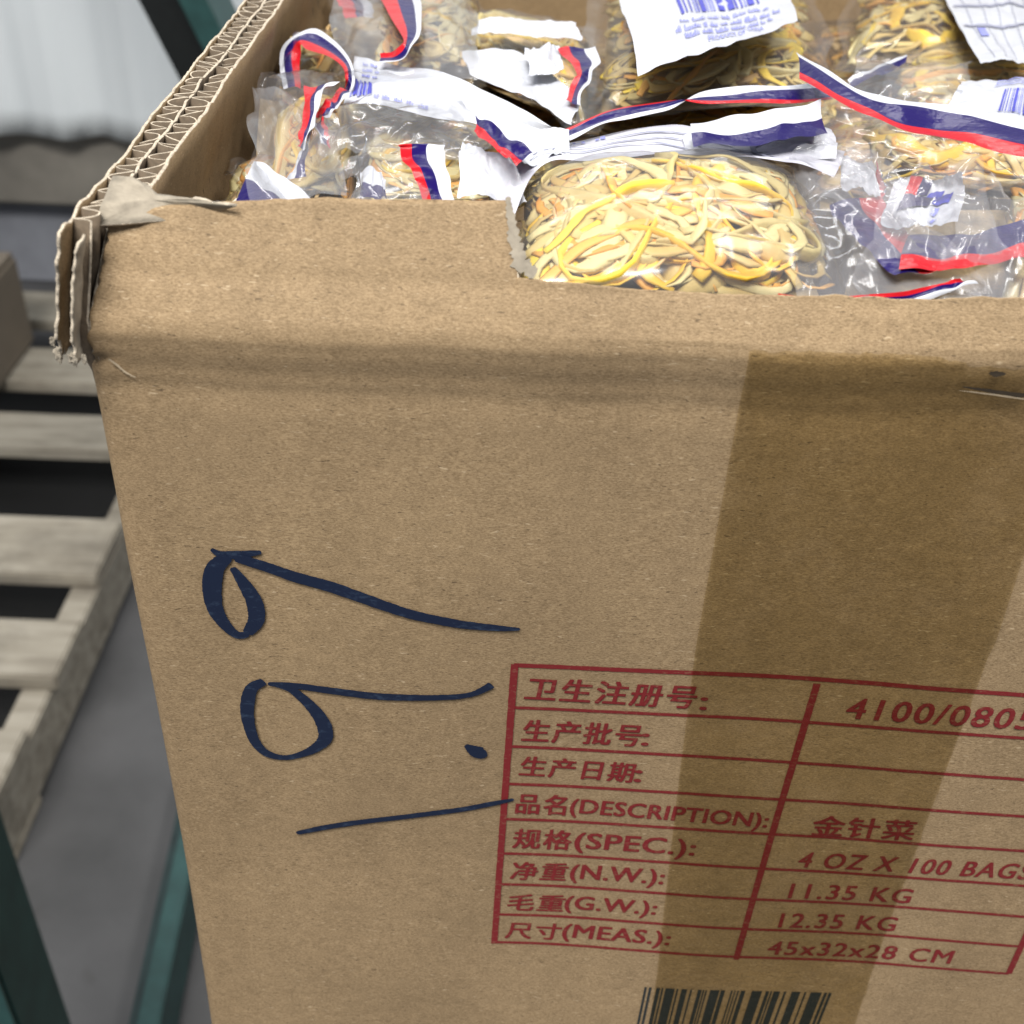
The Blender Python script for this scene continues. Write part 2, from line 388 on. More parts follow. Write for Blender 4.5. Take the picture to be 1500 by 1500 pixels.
                       'region': (0, 1, 0, 1),
                       'seed': 41,
                       'films': [],
                       'size': 1.0,
                       'mix': 'dark'},
          'gap_mid': {'q': [[24.0, 158.0, 261.8], [79.7, 123.1, 264.9], [70.5, 312.3, 251.9], [13.0, 275.1, 267.4]],
                      'h': 9,
                      'n': 60,
                      'label': 'half hidden bag of tan strands beneath the long white folded panel',
                      'ribbons': [],
                      'sheets': [],
                      'flange': 0.06,
                      'region': (0, 1, 0, 1),
                      'seed': 43,
                      'films': [],
                      'size': 1.0,
                      'mix': 'dark'}}}


# ------------------------------------------------------------------ materials
def new_mat(name):
    m = bpy.data.materials.new(name)
    m.use_nodes = True
    nt = m.node_tree
    return m, nt, nt.nodes, nt.links, nt.nodes["Principled BSDF"]


def nd(nt, kind, **kw):
    n = nt.nodes.new(kind)
    for k, v in kw.items():
        setattr(n, k, v)
    return n


def ramp(nt, fac, stops):
    r = nd(nt, 'ShaderNodeValToRGB')
    e = r.color_ramp.elements
    while len(e) < len(stops):
        e.new(0.5)
    for el, (p, c) in zip(e, stops):
        el.position = p
        el.color = c if len(c) == 4 else (*c, 1)
    nt.links.new(fac, r.inputs[0])
    return r.outputs[0]


def noise_tex(nt, vec, scale, detail=4.0, rough=0.55):
    n = nd(nt, 'ShaderNodeTexNoise')
    n.inputs['Scale'].default_value = scale
    n.inputs['Detail'].default_value = detail
    n.inputs['Roughness'].default_value = rough
    nt.links.new(vec, n.inputs['Vector'])
    return n.outputs[0]


def coord(nt, scale=(1, 1, 1), kind='Object', rot=(0, 0, 0)):
    t = nd(nt, 'ShaderNodeTexCoord')
    m = nd(nt, 'ShaderNodeMapping')
    m.inputs['Scale'].default_value = scale
    m.inputs['Rotation'].default_value = rot
    nt.links.new(t.outputs[kind], m.inputs[0])
    return m.outputs[0]


def mixc(nt, fac, a, b, mode='MIX'):
    m = nd(nt, 'ShaderNodeMix', data_type='RGBA', blend_type=mode)
    for sock, v in ((m.inputs[0], fac), (m.inputs[6], a), (m.inputs[7], b)):
        if hasattr(v, 'is_output'):
            nt.links.new(v, sock)
        else:
            sock.default_value = v if not isinstance(v, tuple) else (*v[:3], 1)
    return m.outputs[2]


def bump(nt, height, strength, dist, bsdf):
    b = nd(nt, 'ShaderNodeBump')
    b.inputs['Strength'].default_value = strength
    b.inputs['Distance'].default_value = dist
    nt.links.new(height, b.inputs['Height'])
    nt.links.new(b.outputs[0], bsdf.inputs['Normal'])
    return b


def kraft(name, lo, hi, speck=1.0):
    m, nt, N, L, p = new_mat(name)
    v = coord(nt, (1, 1, 2.4))
    fine = noise_tex(nt, v, 1350, 6, 0.72)
    base = ramp(nt, fine, [(0.34, lo), (0.67, hi)])
    mid = noise_tex(nt, coord(nt, (1, 1, 1.5)), 260, 5, 0.75)
    base = mixc(nt, 0.42, base, ramp(nt, mid, [(0.32, (0.62, 0.60, 0.57)), (0.68, (1.15, 1.15, 1.14))]), 'MULTIPLY')
    blot = noise_tex(nt, coord(nt, (1.2, 1, 0.7)), 15, 6, 0.68)
    base = mixc(nt, 0.7, base, ramp(nt, blot, [(0.30, (0.70, 0.69, 0.68)), (0.68, (1.12, 1.12, 1.12))]), 'MULTIPLY')
    # dark fibre specks lying in short strokes, and pale flecks
    sp = noise_tex(nt, coord(nt, (0.8, 1, 3.0), rot=(0.0, 0.35, 0)), 760, 2, 0.5)
    base = mixc(nt, ramp(nt, sp, [(0.665, (0, 0, 0)), (0.73, (0.7 * speck,) * 3)]), base, (0.07, 0.045, 0.025))
    fl = noise_tex(nt, coord(nt, (0.6, 1, 2.6), rot=(0, -0.3, 0)), 700, 2, 0.5)
    base = mixc(nt, ramp(nt, fl, [(0.67, (0, 0, 0)), (0.75, (0.55,) * 3)]), base, (0.62, 0.48, 0.31))
    L.new(base, p.inputs['Base Color'])
    p.inputs['Roughness'].default_value = 0.72
    p.inputs['Specular IOR Level'].default_value = 0.3
    bump(nt, fine, 0.22, 0.0004, p)
    return m


def simple(name, col, rough=0.5, var=0.15, scale=60, bump_s=0.0, spec=0.5, bdist=0.001):
    m, nt, N, L, p = new_mat(name)
    v = coord(nt)
    n = noise_tex(nt, v, scale, 5, 0.6)
    c = mixc(nt, 1.0, (*col, 1), ramp(nt, n, [(0.3, (1 - var,) * 3), (0.7, (1 + var,) * 3)]), 'MULTIPLY')
    L.new(c, p.inputs['Base Color'])
    p.inputs['Roughness'].default_value = rough
    p.inputs['Specular IOR Level'].default_value = spec
    if bump_s:
        bump(nt, n, bump_s, bdist, p)
    return m


def film_mat(name, haze, tint=(0.97, 0.97, 0.98), crease=0.5, rough=0.07):
    """clear plastic: see-through sheet with a glossy coat and a little milky haze"""
    m, nt, N, L, p = new_mat(name)
    N.remove(p)
    out = N["Material Output"]
    tr = nd(nt, 'ShaderNodeBsdfTransparent')
    tr.inputs[0].default_value = (*tint, 1)
    gl = nd(nt, 'ShaderNodeBsdfGlossy')
    gl.inputs['Roughness'].default_value = rough
    df = nd(nt, 'ShaderNodeBsdfDiffuse')
    df.inputs[0].default_value = (0.82, 0.82, 0.85, 1)
    v = coord(nt)
    n1 = noise_tex(nt, coord(nt, (1.6, 0.45, 1.0), rot=(0.2, 0.3, 0.7)), 30, 2.0, 0.5)
    b = nd(nt, 'ShaderNodeBump')
    b.inputs['Strength'].default_value = crease
    b.inputs['Distance'].default_value = 0.006
    L.new(n1, b.inputs['Height'])
    for s in (gl, df):
        L.new(b.outputs[0], s.inputs['Normal'])
    fr = nd(nt, 'ShaderNodeFresnel')
    fr.inputs[0].default_value = 1.5
    L.new(b.outputs[0], fr.inputs['Normal'])
    k = nd(nt, 'ShaderNodeMath', operation='MULTIPLY_ADD')
    L.new(fr.outputs[0], k.inputs[0])
    k.inputs[1].default_value = 0.62
    k.inputs[2].default_value = 0.012
    k.use_clamp = True
    m1 = nd(nt, 'ShaderNodeMixShader')
    m1.inputs[0].default_value = haze
    L.new(tr.outputs[0], m1.inputs[1])
    L.new(df.outputs[0], m1.inputs[2])
    m2 = nd(nt, 'ShaderNodeMixShader')
    L.new(k.outputs[0], m2.inputs[0])
    L.new(m1.outputs[0], m2.inputs[1])
    L.new(gl.outputs[0], m2.inputs[2])
    L.new(m2.outputs[0], out.inputs[0])
    return m


def plastic(name, col, rough=0.28, trans=0.0, bscale=70):
    m, nt, N, L, p = new_mat(name)
    v = coord(nt)
    n = noise_tex(nt, v, bscale, 4, 0.6)
    p.inputs['Base Color'].default_value = (*col, 1)
    p.inputs['Roughness'].default_value = rough
    p.inputs['Specular IOR Level'].default_value = 0.2
    bump(nt, n, 0.35, 0.003, p)
    return m


def tape_mat():
    m, nt, N, L, p = new_mat("tan_packing_tape")
    N.remove(p)
    out = N["Material Output"]
    tr = nd(nt, 'ShaderNodeBsdfTransparent')
    v = coord(nt, (1, 1, 1))
    n = noise_tex(nt, v, 45, 5, 0.65)
    L.new(ramp(nt, n, [(0.3, (0.875, 0.835, 0.70)), (0.5, (0.915, 0.875, 0.745)), (0.72, (0.975, 0.945, 0.85))]), tr.inputs[0])
    gl = nd(nt, 'ShaderNodeBsdfGlossy')
    gl.inputs['Roughness'].default_value = 0.26
    nb = noise_tex(nt, coord(nt, (1, 1, 1.6)), 260, 4, 0.6)
    b = nd(nt, 'ShaderNodeBump')
    b.inputs['Strength'].default_value = 0.6
    b.inputs['Distance'].default_value = 0.0016
    L.new(nb, b.inputs['Height'])
    L.new(b.outputs[0], gl.inputs['Normal'])
    fr = nd(nt, 'ShaderNodeFresnel')
    fr.inputs[0].default_value = 1.40
    L.new(b.outputs[0], fr.inputs['Normal'])
    mx = nd(nt, 'ShaderNodeMixShader')
    fk = nd(nt, 'ShaderNodeMath', operation='MULTIPLY')
    L.new(fr.outputs[0], fk.inputs[0])
    fk.inputs[1].default_value = 0.40
    L.new(fk.outputs[0], mx.inputs[0])
    L.new(tr.outputs[0], mx.inputs[1])
    L.new(gl.outputs[0], mx.inputs[2])
    L.new(mx.outputs[0], out.inputs[0])
    return m


def ink_mat(name, col, wear=0.25, rough=0.55, scale=900, paper=(0.30, 0.21, 0.12)):
    m, nt, N, L, p = new_mat(name)
    n = noise_tex(nt, coord(nt, (1, 1, 2.0)), scale, 4, 0.7)
    c = mixc(nt, ramp(nt, n, [(0.55, (0, 0, 0)), (0.78, (wear,) * 3)]), (*col, 1), (*paper, 1))
    L.new(c, p.inputs['Base Color'])
    p.inputs['Roughness'].default_value = rough
    p.inputs['Specular IOR Level'].default_value = 0.35
    return m


def strand_mat(name, a, b):
    m, nt, N, L, p = new_mat(name)
    oi = nd(nt, 'ShaderNodeObjectInfo')
    n = noise_tex(nt, coord(nt, (1, 1, 1)), 130, 4, 0.6)
    ad = nd(nt, 'ShaderNodeMath', operation='ADD')
    sc_ = nd(nt, 'ShaderNodeMath', operation='MULTIPLY_ADD')
    L.new(oi.outputs['Random'], sc_.inputs[0])
    sc_.inputs[1].default_value = 0.7
    sc_.inputs[2].default_value = -0.35
    L.new(n, ad.inputs[0])
    L.new(sc_.outputs[0], ad.inputs[1])
    c = ramp(nt, ad.outputs[0], [(0.2, a), (0.8, b)])
    br_n = noise_tex(nt, coord(nt), 48, 3, 0.55)
    c = mixc(nt, ramp(nt, br_n, [(0.56, (0, 0, 0)), (0.75, (0.6,) * 3)]), c, tuple(x * y for x, y in zip(a, (0.92, 0.66, 0.42))))
    L.new(c, p.inputs['Base Color'])
    p.inputs['Roughness'].default_value = 0.62
    p.inputs['Subsurface Weight'].default_value = 0.0
    bump(nt, noise_tex(nt, coord(nt), 420, 4, 0.65), 0.35, 0.0008, p)
    return m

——

**Task prompt:**
Your task is to restate word for word the lines from the top of the data to the line containing "return n.outputs[0]", both ends included, with every picture left out.

**Solution to this problem:**
The Blender Python script for this scene continues. Write part 2, from line 388 on. More parts follow. Write for Blender 4.5. Take the picture to be 1500 by 1500 pixels.
                       'region': (0, 1, 0, 1),
                       'seed': 41,
                       'films': [],
                       'size': 1.0,
                       'mix': 'dark'},
          'gap_mid': {'q': [[24.0, 158.0, 261.8], [79.7, 123.1, 264.9], [70.5, 312.3, 251.9], [13.0, 275.1, 267.4]],
                      'h': 9,
                      'n': 60,
                      'label': 'half hidden bag of tan strands beneath the long white folded panel',
                      'ribbons': [],
                      'sheets': [],
                      'flange': 0.06,
                      'region': (0, 1, 0, 1),
                      'seed': 43,
                      'films': [],
                      'size': 1.0,
                      'mix': 'dark'}}}


# ------------------------------------------------------------------ materials
def new_mat(name):
    m = bpy.data.materials.new(name)
    m.use_nodes = True
    nt = m.node_tree
    return m, nt, nt.nodes, nt.links, nt.nodes["Principled BSDF"]


def nd(nt, kind, **kw):
    n = nt.nodes.new(kind)
    for k, v in kw.items():
        setattr(n, k, v)
    return n


def ramp(nt, fac, stops):
    r = nd(nt, 'ShaderNodeValToRGB')
    e = r.color_ramp.elements
    while len(e) < len(stops):
        e.new(0.5)
    for el, (p, c) in zip(e, stops):
        el.position = p
        el.color = c if len(c) == 4 else (*c, 1)
    nt.links.new(fac, r.inputs[0])
    return r.outputs[0]


def noise_tex(nt, vec, scale, detail=4.0, rough=0.55):
    n = nd(nt, 'ShaderNodeTexNoise')
    n.inputs['Scale'].default_value = scale
    n.inputs['Detail'].default_value = detail
    n.inputs['Roughness'].default_value = rough
    nt.links.new(vec, n.inputs['Vector'])
    return n.outputs[0]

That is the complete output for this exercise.